[Entries supplied]
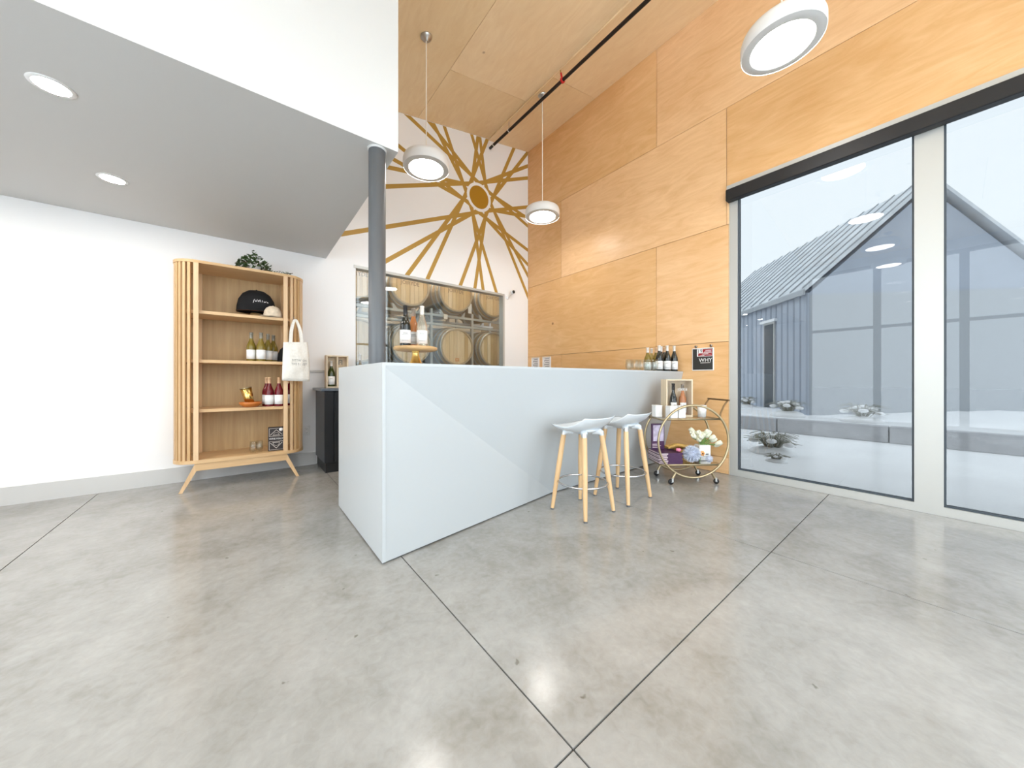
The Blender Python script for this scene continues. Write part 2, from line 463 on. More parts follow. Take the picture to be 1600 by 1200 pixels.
MB().prism(circ(.180), 'y', YW-.0002, YW-.0040, M['goldhub']).build('painted_hub', wb)

# cellar window frame and double glazing
w1 = sthing('window_1')
b = MB(); t = .022
b.box(WX0-.012, WX1+.012, YW-.012, YW+.10, WZ1-t, WZ1+.012, M['alu'])
b.box(WX0-.002, WX0+.010, YW-.004, YW+.10, WZ0, WZ1-t, M['white'])
b.box(WX1-t, WX1+.012, YW-.012, YW+.10, WZ0, WZ1-t, M['alu'])
b.build('window_frame', w1)
b = MB(); b.box(WX0-.02, WX1+.02, YW-.06, YW+.10, WZ0-.02, WZ0, M['white']); b.build('window_sill', w1)
MB().box(WX0+.010, WX1-t, YW+.050, YW+.056, WZ0, WZ1-t, M['glass']).build('pane', w1)
MB().box(WX0+.010, WX1-t, YW+.072, YW+.078, WZ0, WZ1-t, M['glass']).build('pane', w1)

# baseboard, ledge
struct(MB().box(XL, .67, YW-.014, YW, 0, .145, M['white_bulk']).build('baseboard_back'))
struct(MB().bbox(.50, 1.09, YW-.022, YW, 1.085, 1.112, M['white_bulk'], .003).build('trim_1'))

# ------------------------------------------------------------------ setting: plywood wall on the right
wr = sthing('wall_right')
WT = 3.03                                # head of the outside window
YJ = 1.40                                # its jamb
b = MB()
b.box(XW+.018, XW+.16, YJ, YW+.12, 0, cz(XW)+.05, M['gap'])
b.box(XW+.018, XW+.16, YF-.12, YJ, WT, cz(XW)+.05, M['gap'])
b.build('wall_backing', wr)
MB().box(XW+.001, XW+.16, YJ-.006, YJ, 0, WT, M['crate']).build('jamb_edge', wr)
def panel(y0, y1, z0, z1):
    if y1 - y0 < .03: return
    MB().bbox(XW, XW+.018, y0+.002, y1-.002, z0+.0022, z1-.0022, M['ply_wall'], .0008).build('plywood_panel', wr)
rows = [(0, .175, [4.617, 3.80, 1.40]), (.175, 1.402, [4.617, 3.80, 1.40]), (1.402, 2.635, [4.617, 2.20, 1.40]),
        (2.635, 3.868, [4.617, 3.803, 1.42]), (3.868, cz(XW), [4.617, 2.196, -.245, YF])]
for z0, z1, ys in rows:
    for q in range(len(ys)-1): panel(ys[q+1], ys[q], z0, z1)
MB().box(XW, XW+.018, 1.40, 1.419, 2.637, WT, M['ply_wall']).build('plywood_strip', wr)
panel(-1.02, 1.42, WT, 3.868); panel(YF, -1.02, WT, 3.868)

# ------------------------------------------------------------------ setting: ceiling panels
ce = sthing('ceiling')
b = MB(); b.prism([(XL-.1, cz(XL-.1)+.02), (XW+.16, cz(XW+.16)+.02), (XW+.16, cz(XW)+.2), (XL-.1, cz(XL)+.2)], 'y', YF-.12, YW+.12, M['gap'])
b.build('ceiling_backing', ce)
strips = [(-3.0, -1.67, [YF, 1.2, YW]), (-1.67, -.47, [YF, -.4, 2.04, YW]), (-.47, .735, [YF, 1.2, 3.64, YW]),
          (.735, 1.94, [YF, .02, 2.46, YW]), (1.94, 3.145, [YF, -1.22, 1.22, 3.66, YW]), (3.145, XW, [YF, -1.745, .695, 3.135, YW])]
for x0, x1, ys in strips:
    low = .022 if x0 > 3.1 else 0.0
    for q in range(len(ys)-1):
        a0, a1 = x0+.002, x1-.002
        MB().prism([(a0, cz(a0)-low), (a1, cz(a1)-low), (a1, cz(a1)+.018), (a0, cz(a0)+.018)], 'y', ys[q]+.002, ys[q+1]-.002,
                   M['ply_ceil']).build('plywood_panel', ce)

# ------------------------------------------------------------------ setting: upper volume, left and front walls
b = MB()
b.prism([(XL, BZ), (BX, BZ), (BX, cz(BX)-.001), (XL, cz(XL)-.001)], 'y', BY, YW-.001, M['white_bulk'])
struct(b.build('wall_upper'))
b = MB(); b.box(XL-.12, XL, 2.1, YW+.12, 0, cz(XL)+.1, M['white']); b.box(XL-.12, XL, YF-.12, 2.1, 3.58, cz(XL)+.1, M['white'])
struct(b.build('wall_left'))
FX0, FX1 = -.55, XW  # glazed span shaped to limit daylight on the upper volume's face
FZ = lambda x: cz(x)-.16
b = MB()
b.prism([(XL-.12, 0), (FX0, 0), (FX0, cz(FX0)+.05), (XL-.12, cz(XL)+.05)], 'y', YF-.12, YF, M['white'])
b.prism([(FX0, FZ(FX0)), (FX1, FZ(FX1)), (FX1, cz(FX1)+.05), (FX0, cz(FX0)+.05)], 'y', YF-.12, YF, M['white'])
struct(b.build('wall_front'))

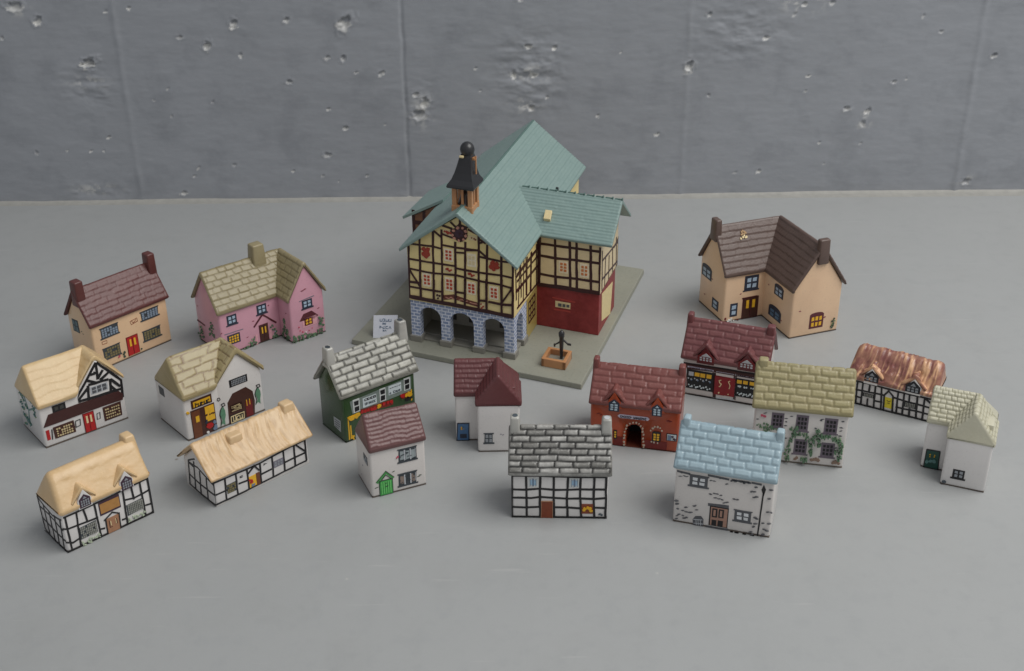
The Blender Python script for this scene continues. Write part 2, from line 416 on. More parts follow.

[Description of the task] Copy out all the entries exactly. Images stay out of the copy.

[Full answer]
The Blender Python script for this scene continues. Write part 2, from line 463 on. More parts follow. Take the picture to be 1600 by 1200 pixels.
MB().prism(circ(.180), 'y', YW-.0002, YW-.0040, M['goldhub']).build('painted_hub', wb)

# cellar window frame and double glazing
w1 = sthing('window_1')
b = MB(); t = .022
b.box(WX0-.012, WX1+.012, YW-.012, YW+.10, WZ1-t, WZ1+.012, M['alu'])
b.box(WX0-.002, WX0+.010, YW-.004, YW+.10, WZ0, WZ1-t, M['white'])
b.box(WX1-t, WX1+.012, YW-.012, YW+.10, WZ0, WZ1-t, M['alu'])
b.build('window_frame', w1)
b = MB(); b.box(WX0-.02, WX1+.02, YW-.06, YW+.10, WZ0-.02, WZ0, M['white']); b.build('window_sill', w1)
MB().box(WX0+.010, WX1-t, YW+.050, YW+.056, WZ0, WZ1-t, M['glass']).build('pane', w1)
MB().box(WX0+.010, WX1-t, YW+.072, YW+.078, WZ0, WZ1-t, M['glass']).build('pane', w1)

# baseboard, ledge
struct(MB().box(XL, .67, YW-.014, YW, 0, .145, M['white_bulk']).build('baseboard_back'))
struct(MB().bbox(.50, 1.09, YW-.022, YW, 1.085, 1.112, M['white_bulk'], .003).build('trim_1'))

# ------------------------------------------------------------------ setting: plywood wall on the right
wr = sthing('wall_right')
WT = 3.03                                # head of the outside window
YJ = 1.40                                # its jamb
b = MB()
b.box(XW+.018, XW+.16, YJ, YW+.12, 0, cz(XW)+.05, M['gap'])
b.box(XW+.018, XW+.16, YF-.12, YJ, WT, cz(XW)+.05, M['gap'])
b.build('wall_backing', wr)
MB().box(XW+.001, XW+.16, YJ-.006, YJ, 0, WT, M['crate']).build('jamb_edge', wr)
def panel(y0, y1, z0, z1):
    if y1 - y0 < .03: return
    MB().bbox(XW, XW+.018, y0+.002, y1-.002, z0+.0022, z1-.0022, M['ply_wall'], .0008).build('plywood_panel', wr)
rows = [(0, .175, [4.617, 3.80, 1.40]), (.175, 1.402, [4.617, 3.80, 1.40]), (1.402, 2.635, [4.617, 2.20, 1.40]),
        (2.635, 3.868, [4.617, 3.803, 1.42]), (3.868, cz(XW), [4.617, 2.196, -.245, YF])]
for z0, z1, ys in rows:
    for q in range(len(ys)-1): panel(ys[q+1], ys[q], z0, z1)
MB().box(XW, XW+.018, 1.40, 1.419, 2.637, WT, M['ply_wall']).build('plywood_strip', wr)
panel(-1.02, 1.42, WT, 3.868); panel(YF, -1.02, WT, 3.868)

# ------------------------------------------------------------------ setting: ceiling panels
ce = sthing('ceiling')
b = MB(); b.prism([(XL-.1, cz(XL-.1)+.02), (XW+.16, cz(XW+.16)+.02), (XW+.16, cz(XW)+.2), (XL-.1, cz(XL)+.2)], 'y', YF-.12, YW+.12, M['gap'])
b.build('ceiling_backing', ce)
strips = [(-3.0, -1.67, [YF, 1.2, YW]), (-1.67, -.47, [YF, -.4, 2.04, YW]), (-.47, .735, [YF, 1.2, 3.64, YW]),
          (.735, 1.94, [YF, .02, 2.46, YW]), (1.94, 3.145, [YF, -1.22, 1.22, 3.66, YW]), (3.145, XW, [YF, -1.745, .695, 3.135, YW])]
for x0, x1, ys in strips:
    low = .022 if x0 > 3.1 else 0.0
    for q in range(len(ys)-1):
        a0, a1 = x0+.002, x1-.002
        MB().prism([(a0, cz(a0)-low), (a1, cz(a1)-low), (a1, cz(a1)+.018), (a0, cz(a0)+.018)], 'y', ys[q]+.002, ys[q+1]-.002,
                   M['ply_ceil']).build('plywood_panel', ce)

# ------------------------------------------------------------------ setting: upper volume, left and front walls
b = MB()
b.prism([(XL, BZ), (BX, BZ), (BX, cz(BX)-.001), (XL, cz(XL)-.001)], 'y', BY, YW-.001, M['white_bulk'])
struct(b.build('wall_upper'))
b = MB(); b.box(XL-.12, XL, 2.1, YW+.12, 0, cz(XL)+.1, M['white']); b.box(XL-.12, XL, YF-.12, 2.1, 3.58, cz(XL)+.1, M['white'])
struct(b.build('wall_left'))
FX0, FX1 = -.55, XW  # glazed span shaped to limit daylight on the upper volume's face
FZ = lambda x: cz(x)-.16
b = MB()
b.prism([(XL-.12, 0), (FX0, 0), (FX0, cz(FX0)+.05), (XL-.12, cz(XL)+.05)], 'y', YF-.12, YF, M['white'])
b.prism([(FX0, FZ(FX0)), (FX1, FZ(FX1)), (FX1, cz(FX1)+.05), (FX0, cz(FX0)+.05)], 'y', YF-.12, YF, M['white'])
struct(b.build('wall_front'))

The Blender Python script for this scene continues. Write part 2, from line 416 on. More parts follow.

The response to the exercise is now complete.